Within the listing below, locate all lines containing the word "part". Copy each one.

* [Given information]
* * * * * * * * *

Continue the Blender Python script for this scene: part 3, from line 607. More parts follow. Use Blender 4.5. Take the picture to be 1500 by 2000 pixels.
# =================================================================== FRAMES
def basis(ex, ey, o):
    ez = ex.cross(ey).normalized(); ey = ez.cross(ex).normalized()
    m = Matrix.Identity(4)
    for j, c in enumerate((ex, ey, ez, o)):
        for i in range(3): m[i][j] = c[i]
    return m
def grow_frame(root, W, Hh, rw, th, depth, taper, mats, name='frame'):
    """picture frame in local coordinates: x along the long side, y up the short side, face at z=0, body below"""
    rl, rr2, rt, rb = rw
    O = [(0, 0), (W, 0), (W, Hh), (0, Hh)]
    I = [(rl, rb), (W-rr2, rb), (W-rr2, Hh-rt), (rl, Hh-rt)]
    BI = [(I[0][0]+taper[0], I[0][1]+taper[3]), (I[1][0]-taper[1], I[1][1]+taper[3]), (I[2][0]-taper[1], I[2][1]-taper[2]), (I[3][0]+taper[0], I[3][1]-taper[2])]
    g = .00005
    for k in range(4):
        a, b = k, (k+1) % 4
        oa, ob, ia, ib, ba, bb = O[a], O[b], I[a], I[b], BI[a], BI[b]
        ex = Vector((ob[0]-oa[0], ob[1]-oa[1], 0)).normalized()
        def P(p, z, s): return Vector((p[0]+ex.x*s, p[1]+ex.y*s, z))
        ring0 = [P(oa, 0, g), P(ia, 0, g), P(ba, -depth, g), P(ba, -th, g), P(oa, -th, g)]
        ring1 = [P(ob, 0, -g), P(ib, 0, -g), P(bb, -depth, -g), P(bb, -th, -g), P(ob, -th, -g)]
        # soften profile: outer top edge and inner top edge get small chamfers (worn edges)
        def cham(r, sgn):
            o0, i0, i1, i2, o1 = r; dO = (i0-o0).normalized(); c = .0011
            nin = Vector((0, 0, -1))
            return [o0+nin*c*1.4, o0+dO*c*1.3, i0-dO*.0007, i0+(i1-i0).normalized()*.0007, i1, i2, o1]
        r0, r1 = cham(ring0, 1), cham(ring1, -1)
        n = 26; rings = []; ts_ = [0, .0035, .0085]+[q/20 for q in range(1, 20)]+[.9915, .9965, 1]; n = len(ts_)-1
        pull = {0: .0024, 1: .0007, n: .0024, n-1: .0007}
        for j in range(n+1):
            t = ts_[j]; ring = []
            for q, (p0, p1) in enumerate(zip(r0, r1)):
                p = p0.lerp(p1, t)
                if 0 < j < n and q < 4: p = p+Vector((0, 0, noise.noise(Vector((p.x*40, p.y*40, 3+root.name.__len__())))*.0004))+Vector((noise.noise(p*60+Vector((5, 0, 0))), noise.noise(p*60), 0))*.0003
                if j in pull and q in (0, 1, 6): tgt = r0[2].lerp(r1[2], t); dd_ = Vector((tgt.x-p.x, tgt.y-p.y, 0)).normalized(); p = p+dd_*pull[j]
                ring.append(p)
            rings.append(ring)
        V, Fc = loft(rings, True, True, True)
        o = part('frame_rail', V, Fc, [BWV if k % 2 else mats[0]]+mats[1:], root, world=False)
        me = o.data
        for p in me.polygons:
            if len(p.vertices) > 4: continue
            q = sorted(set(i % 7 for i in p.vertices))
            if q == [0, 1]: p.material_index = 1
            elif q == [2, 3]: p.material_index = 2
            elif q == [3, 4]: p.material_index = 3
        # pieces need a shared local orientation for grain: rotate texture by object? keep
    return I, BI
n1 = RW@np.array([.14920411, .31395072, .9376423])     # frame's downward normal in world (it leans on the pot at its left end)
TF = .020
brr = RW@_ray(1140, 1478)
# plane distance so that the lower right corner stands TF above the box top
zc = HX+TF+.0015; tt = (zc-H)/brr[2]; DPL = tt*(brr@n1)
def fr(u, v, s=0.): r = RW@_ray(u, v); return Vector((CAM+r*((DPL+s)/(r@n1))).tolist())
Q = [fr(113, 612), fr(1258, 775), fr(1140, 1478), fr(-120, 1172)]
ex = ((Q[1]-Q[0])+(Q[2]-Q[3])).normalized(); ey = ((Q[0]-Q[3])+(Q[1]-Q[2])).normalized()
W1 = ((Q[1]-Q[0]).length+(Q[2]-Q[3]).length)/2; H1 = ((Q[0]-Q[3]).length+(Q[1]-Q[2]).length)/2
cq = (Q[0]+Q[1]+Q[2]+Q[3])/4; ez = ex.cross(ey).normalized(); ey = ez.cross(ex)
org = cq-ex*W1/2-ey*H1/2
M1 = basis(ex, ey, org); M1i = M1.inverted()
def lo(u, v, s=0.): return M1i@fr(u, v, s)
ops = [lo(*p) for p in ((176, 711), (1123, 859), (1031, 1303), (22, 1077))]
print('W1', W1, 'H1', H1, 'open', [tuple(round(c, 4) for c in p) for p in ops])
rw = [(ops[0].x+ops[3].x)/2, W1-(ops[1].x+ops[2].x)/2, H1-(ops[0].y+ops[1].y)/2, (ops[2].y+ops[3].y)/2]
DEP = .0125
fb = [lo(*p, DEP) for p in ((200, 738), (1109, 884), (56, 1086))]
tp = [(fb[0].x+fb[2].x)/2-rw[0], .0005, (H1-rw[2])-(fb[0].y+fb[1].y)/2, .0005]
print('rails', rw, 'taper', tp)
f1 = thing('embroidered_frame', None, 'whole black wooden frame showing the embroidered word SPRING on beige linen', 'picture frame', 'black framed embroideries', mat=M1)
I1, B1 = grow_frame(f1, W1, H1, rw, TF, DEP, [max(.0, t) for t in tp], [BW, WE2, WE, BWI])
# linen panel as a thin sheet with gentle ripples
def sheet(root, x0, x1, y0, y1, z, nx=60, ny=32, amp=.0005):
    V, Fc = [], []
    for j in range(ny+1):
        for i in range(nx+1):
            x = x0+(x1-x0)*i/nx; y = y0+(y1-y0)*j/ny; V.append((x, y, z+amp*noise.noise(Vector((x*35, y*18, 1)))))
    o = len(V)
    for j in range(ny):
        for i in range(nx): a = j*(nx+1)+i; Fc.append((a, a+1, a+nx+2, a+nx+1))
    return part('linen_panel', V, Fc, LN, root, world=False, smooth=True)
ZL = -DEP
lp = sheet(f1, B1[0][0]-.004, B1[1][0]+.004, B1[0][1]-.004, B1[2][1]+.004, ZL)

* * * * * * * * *

* [Answer]
Continue the Blender Python script for this scene: part 3, from line 607. More parts follow. Use Blender 4.5. Take the picture to be 1500 by 2000 pixels.
        o = part('frame_rail', V, Fc, [BWV if k % 2 else mats[0]]+mats[1:], root, world=False)
    return part('linen_panel', V, Fc, LN, root, world=False, smooth=True)